Required work:
Pictures are not part of the copy. Retype the lines from the first one through the line that contains "bz+.27)).build('beam', 'cant_side', t, bevel=.006)".

[BEGIN Given data]

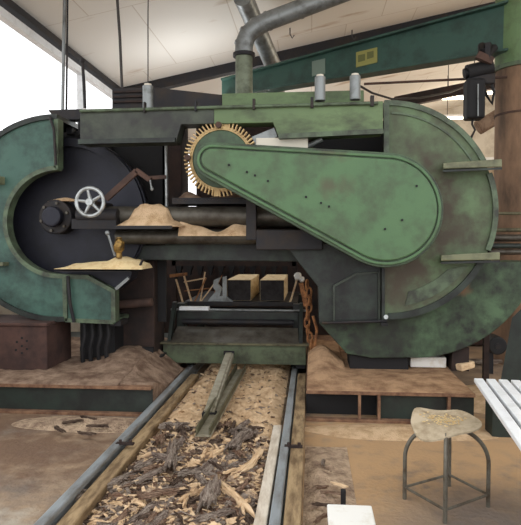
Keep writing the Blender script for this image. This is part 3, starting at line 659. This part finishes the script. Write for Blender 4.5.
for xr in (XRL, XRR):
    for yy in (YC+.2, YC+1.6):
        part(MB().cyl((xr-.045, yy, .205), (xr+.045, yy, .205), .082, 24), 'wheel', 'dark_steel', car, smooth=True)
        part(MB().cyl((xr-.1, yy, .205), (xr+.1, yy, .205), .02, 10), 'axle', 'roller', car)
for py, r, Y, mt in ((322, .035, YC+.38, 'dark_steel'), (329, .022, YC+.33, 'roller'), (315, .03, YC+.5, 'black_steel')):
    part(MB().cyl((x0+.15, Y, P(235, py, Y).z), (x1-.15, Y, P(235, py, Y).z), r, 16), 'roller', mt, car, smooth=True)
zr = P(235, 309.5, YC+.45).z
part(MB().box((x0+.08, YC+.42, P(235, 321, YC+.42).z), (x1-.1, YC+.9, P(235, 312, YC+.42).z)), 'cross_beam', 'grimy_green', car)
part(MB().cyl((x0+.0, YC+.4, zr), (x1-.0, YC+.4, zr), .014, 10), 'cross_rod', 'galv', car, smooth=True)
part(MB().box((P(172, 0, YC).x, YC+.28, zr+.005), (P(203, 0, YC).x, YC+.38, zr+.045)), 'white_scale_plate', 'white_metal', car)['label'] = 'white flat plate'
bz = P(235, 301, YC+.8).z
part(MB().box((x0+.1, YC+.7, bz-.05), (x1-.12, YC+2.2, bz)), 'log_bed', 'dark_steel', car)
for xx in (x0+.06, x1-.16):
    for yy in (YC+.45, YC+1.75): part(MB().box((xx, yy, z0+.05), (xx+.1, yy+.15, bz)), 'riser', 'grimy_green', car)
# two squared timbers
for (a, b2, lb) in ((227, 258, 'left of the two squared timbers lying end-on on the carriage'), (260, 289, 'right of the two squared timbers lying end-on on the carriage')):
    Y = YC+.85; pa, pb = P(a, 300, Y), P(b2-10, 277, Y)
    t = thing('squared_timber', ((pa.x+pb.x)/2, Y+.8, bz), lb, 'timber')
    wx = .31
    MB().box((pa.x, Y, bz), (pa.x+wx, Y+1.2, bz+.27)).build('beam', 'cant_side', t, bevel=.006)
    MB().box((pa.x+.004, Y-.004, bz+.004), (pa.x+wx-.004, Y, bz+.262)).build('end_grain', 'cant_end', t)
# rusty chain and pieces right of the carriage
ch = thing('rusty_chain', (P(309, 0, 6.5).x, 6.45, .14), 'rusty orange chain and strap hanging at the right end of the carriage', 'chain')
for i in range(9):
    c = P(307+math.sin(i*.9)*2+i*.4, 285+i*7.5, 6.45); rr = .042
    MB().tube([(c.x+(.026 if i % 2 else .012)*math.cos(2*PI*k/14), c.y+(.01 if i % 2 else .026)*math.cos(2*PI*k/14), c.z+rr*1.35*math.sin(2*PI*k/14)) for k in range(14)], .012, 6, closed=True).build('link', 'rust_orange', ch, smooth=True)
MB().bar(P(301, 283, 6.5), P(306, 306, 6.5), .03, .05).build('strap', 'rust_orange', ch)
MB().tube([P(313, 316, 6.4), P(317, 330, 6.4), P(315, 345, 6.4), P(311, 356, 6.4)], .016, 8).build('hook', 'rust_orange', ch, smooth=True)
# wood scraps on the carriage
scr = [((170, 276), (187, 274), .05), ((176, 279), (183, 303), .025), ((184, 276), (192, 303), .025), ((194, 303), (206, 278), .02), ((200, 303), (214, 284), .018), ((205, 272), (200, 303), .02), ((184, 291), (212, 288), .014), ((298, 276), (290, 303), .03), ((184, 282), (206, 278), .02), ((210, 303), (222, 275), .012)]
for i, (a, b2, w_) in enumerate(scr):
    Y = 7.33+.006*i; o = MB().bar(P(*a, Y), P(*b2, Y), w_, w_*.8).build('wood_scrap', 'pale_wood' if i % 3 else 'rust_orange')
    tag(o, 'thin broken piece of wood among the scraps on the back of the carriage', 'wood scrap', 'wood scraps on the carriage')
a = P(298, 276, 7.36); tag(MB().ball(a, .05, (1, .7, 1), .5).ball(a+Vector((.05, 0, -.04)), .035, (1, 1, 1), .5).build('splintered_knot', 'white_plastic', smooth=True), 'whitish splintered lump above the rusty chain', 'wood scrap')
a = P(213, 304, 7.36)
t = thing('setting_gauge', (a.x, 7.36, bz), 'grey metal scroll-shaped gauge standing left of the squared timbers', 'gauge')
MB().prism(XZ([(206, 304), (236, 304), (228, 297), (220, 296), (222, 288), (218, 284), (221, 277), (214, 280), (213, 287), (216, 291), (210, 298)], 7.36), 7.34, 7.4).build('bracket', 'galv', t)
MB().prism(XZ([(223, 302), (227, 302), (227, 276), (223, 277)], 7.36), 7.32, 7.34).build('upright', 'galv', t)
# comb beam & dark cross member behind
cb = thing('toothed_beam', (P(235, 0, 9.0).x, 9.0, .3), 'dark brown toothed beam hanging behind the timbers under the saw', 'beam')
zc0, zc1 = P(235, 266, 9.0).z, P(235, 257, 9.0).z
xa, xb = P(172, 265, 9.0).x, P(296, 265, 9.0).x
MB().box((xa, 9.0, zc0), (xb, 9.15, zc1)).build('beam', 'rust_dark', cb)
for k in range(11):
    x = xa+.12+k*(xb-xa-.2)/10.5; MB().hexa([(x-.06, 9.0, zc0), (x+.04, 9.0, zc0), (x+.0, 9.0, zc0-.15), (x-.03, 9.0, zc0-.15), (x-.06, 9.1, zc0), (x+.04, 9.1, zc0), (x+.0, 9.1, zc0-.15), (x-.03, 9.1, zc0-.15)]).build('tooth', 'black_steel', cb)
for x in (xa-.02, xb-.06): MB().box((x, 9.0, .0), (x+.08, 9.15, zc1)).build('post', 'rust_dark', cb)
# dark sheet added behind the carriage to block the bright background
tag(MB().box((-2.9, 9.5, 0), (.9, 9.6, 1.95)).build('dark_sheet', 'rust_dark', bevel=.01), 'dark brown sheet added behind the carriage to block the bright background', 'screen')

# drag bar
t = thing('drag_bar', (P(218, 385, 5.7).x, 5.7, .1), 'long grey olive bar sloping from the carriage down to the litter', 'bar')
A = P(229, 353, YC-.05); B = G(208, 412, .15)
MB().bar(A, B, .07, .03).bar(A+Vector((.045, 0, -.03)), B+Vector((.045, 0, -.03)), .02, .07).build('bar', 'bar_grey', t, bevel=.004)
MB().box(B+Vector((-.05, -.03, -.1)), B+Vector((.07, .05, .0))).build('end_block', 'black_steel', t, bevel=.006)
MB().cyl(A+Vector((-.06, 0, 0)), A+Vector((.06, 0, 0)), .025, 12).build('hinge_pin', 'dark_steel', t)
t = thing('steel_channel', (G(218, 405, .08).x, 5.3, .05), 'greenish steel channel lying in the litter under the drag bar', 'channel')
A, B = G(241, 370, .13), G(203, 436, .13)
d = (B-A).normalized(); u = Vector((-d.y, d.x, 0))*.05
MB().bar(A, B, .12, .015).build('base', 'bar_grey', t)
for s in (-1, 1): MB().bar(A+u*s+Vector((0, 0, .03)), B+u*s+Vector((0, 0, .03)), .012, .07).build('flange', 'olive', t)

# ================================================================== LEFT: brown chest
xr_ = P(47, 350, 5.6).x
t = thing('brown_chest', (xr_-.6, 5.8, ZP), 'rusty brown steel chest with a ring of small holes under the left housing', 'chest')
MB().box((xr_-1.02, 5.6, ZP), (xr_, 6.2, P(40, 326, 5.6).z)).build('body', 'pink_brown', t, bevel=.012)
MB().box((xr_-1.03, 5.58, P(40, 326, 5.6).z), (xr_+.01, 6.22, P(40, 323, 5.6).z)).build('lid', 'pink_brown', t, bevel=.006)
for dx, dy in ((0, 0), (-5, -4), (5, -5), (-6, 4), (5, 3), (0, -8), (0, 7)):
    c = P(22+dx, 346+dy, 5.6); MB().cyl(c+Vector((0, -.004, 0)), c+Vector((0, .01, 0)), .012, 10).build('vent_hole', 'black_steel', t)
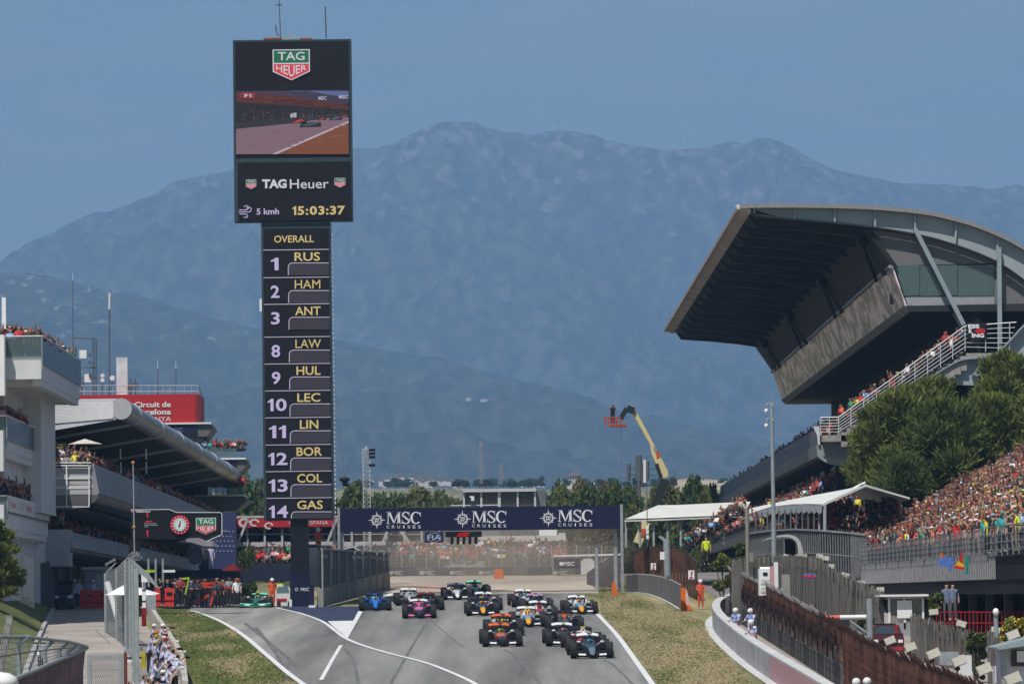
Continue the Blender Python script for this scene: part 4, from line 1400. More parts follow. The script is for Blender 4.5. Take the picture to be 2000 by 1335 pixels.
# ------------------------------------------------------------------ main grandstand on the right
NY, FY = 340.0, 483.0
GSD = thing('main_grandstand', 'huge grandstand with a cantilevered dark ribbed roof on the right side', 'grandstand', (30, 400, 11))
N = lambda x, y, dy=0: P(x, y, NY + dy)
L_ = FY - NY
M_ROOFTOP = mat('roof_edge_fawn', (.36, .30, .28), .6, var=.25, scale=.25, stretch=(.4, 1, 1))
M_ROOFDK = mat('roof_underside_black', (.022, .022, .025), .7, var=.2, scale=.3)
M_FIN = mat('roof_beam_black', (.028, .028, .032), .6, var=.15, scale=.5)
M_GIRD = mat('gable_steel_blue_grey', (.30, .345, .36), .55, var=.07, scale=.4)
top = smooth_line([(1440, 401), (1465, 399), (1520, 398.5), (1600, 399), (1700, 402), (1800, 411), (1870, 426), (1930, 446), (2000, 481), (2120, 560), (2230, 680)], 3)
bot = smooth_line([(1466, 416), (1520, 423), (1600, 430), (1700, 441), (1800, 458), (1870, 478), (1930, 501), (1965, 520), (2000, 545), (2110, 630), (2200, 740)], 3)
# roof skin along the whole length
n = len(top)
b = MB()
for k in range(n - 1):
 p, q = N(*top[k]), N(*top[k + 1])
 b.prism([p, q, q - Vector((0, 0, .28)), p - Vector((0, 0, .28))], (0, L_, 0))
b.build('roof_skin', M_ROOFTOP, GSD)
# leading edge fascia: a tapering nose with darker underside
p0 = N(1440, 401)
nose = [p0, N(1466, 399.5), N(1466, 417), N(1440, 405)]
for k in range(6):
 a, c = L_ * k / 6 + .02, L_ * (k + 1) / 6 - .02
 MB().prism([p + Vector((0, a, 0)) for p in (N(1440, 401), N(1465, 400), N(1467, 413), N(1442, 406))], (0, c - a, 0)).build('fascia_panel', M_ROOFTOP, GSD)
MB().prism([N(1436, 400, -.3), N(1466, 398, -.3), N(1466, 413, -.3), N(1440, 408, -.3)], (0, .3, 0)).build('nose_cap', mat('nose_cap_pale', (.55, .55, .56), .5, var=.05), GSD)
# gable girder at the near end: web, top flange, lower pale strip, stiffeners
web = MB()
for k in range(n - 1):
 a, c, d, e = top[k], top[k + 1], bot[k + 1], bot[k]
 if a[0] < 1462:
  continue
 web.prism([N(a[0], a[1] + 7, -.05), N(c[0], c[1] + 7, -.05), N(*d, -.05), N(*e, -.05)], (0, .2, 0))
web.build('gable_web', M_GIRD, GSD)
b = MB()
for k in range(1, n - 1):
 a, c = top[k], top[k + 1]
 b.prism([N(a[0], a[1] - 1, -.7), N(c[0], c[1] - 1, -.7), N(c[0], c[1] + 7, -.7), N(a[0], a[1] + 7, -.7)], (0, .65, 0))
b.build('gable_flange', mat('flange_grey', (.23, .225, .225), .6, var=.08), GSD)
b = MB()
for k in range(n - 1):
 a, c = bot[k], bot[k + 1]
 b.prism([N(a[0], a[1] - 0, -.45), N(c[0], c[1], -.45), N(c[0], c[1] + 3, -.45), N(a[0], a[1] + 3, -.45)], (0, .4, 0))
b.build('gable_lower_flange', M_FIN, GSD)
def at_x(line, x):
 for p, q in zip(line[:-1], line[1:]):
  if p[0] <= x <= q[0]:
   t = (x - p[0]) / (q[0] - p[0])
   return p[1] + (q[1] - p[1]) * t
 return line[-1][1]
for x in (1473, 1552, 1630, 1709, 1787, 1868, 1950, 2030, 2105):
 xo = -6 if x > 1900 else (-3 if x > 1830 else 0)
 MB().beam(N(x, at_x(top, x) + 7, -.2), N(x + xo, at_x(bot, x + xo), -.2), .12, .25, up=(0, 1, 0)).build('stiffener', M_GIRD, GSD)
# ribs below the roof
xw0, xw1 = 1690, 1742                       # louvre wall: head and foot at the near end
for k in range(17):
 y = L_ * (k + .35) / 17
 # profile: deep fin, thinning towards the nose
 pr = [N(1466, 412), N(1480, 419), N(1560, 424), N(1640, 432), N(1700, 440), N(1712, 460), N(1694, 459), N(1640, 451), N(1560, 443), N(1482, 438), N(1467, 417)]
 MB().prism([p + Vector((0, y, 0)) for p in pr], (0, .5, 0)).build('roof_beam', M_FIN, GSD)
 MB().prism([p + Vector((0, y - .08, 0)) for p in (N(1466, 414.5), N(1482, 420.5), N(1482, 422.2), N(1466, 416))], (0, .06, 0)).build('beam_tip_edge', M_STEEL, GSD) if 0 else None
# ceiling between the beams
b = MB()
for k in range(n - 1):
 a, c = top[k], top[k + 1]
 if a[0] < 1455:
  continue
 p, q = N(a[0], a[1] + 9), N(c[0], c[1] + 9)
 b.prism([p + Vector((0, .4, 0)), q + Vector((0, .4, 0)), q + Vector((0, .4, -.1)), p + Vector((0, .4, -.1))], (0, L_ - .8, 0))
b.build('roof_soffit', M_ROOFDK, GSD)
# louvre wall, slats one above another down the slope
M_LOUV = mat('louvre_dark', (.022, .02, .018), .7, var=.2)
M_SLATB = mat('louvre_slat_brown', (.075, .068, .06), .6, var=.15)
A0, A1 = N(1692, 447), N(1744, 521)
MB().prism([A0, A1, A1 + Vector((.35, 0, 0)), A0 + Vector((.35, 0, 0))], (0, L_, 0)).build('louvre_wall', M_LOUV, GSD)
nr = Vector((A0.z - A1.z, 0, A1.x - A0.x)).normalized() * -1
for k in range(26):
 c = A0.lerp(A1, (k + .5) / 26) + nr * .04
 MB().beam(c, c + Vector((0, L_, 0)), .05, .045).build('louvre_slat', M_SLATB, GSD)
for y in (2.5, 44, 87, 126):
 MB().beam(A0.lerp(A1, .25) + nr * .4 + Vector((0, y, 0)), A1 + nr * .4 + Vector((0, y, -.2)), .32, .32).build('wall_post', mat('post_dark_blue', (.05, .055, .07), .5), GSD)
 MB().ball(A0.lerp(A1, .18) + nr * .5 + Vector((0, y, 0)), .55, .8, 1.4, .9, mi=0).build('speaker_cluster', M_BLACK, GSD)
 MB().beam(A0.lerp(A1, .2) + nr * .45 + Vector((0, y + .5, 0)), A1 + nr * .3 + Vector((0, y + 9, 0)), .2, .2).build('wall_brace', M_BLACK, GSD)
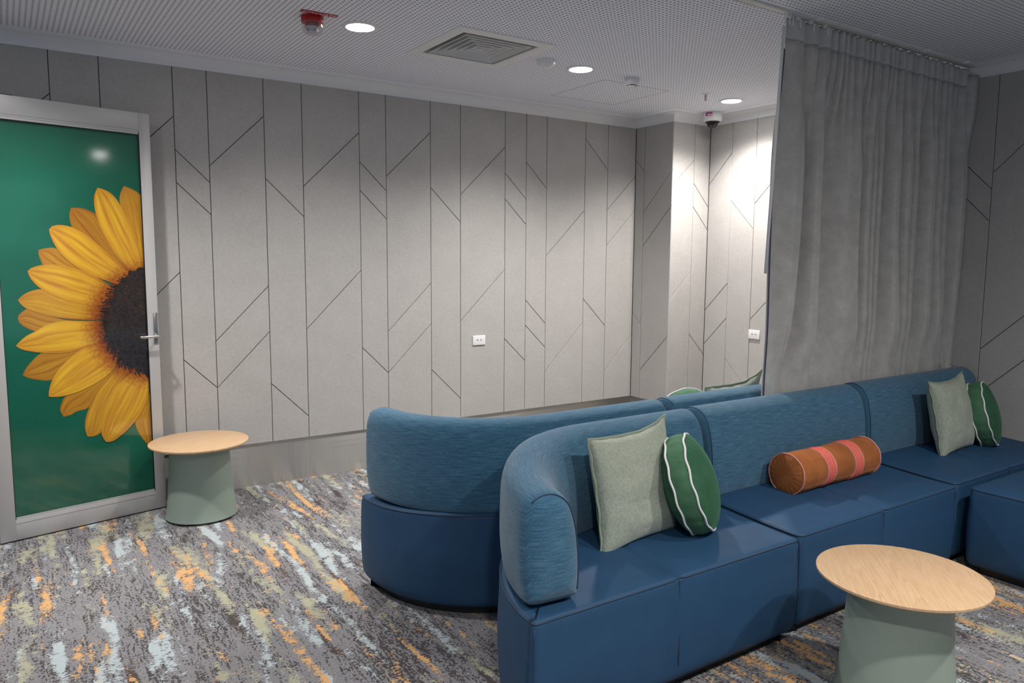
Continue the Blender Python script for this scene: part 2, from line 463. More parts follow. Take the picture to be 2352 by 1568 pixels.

[END Given data]

Worked solution:
Keep writing the Blender script for this image. This is part 3, starting at line 659. This part finishes the script. Write for Blender 4.5.
for xr in (XRL, XRR):
    for yy in (YC+.2, YC+1.6):
        part(MB().cyl((xr-.045, yy, .205), (xr+.045, yy, .205), .082, 24), 'wheel', 'dark_steel', car, smooth=True)
        part(MB().cyl((xr-.1, yy, .205), (xr+.1, yy, .205), .02, 10), 'axle', 'roller', car)
for py, r, Y, mt in ((322, .035, YC+.38, 'dark_steel'), (329, .022, YC+.33, 'roller'), (315, .03, YC+.5, 'black_steel')):
    part(MB().cyl((x0+.15, Y, P(235, py, Y).z), (x1-.15, Y, P(235, py, Y).z), r, 16), 'roller', mt, car, smooth=True)
zr = P(235, 309.5, YC+.45).z
part(MB().box((x0+.08, YC+.42, P(235, 321, YC+.42).z), (x1-.1, YC+.9, P(235, 312, YC+.42).z)), 'cross_beam', 'grimy_green', car)
part(MB().cyl((x0+.0, YC+.4, zr), (x1-.0, YC+.4, zr), .014, 10), 'cross_rod', 'galv', car, smooth=True)
part(MB().box((P(172, 0, YC).x, YC+.28, zr+.005), (P(203, 0, YC).x, YC+.38, zr+.045)), 'white_scale_plate', 'white_metal', car)['label'] = 'white flat plate'
bz = P(235, 301, YC+.8).z
part(MB().box((x0+.1, YC+.7, bz-.05), (x1-.12, YC+2.2, bz)), 'log_bed', 'dark_steel', car)
for xx in (x0+.06, x1-.16):
    for yy in (YC+.45, YC+1.75): part(MB().box((xx, yy, z0+.05), (xx+.1, yy+.15, bz)), 'riser', 'grimy_green', car)
# two squared timbers
for (a, b2, lb) in ((227, 258, 'left of the two squared timbers lying end-on on the carriage'), (260, 289, 'right of the two squared timbers lying end-on on the carriage')):
    Y = YC+.85; pa, pb = P(a, 300, Y), P(b2-10, 277, Y)
    t = thing('squared_timber', ((pa.x+pb.x)/2, Y+.8, bz), lb, 'timber')
    wx = .31
    MB().box((pa.x, Y, bz), (pa.x+wx, Y+1.2, bz+.27)).build('beam', 'cant_side', t, bevel=.006)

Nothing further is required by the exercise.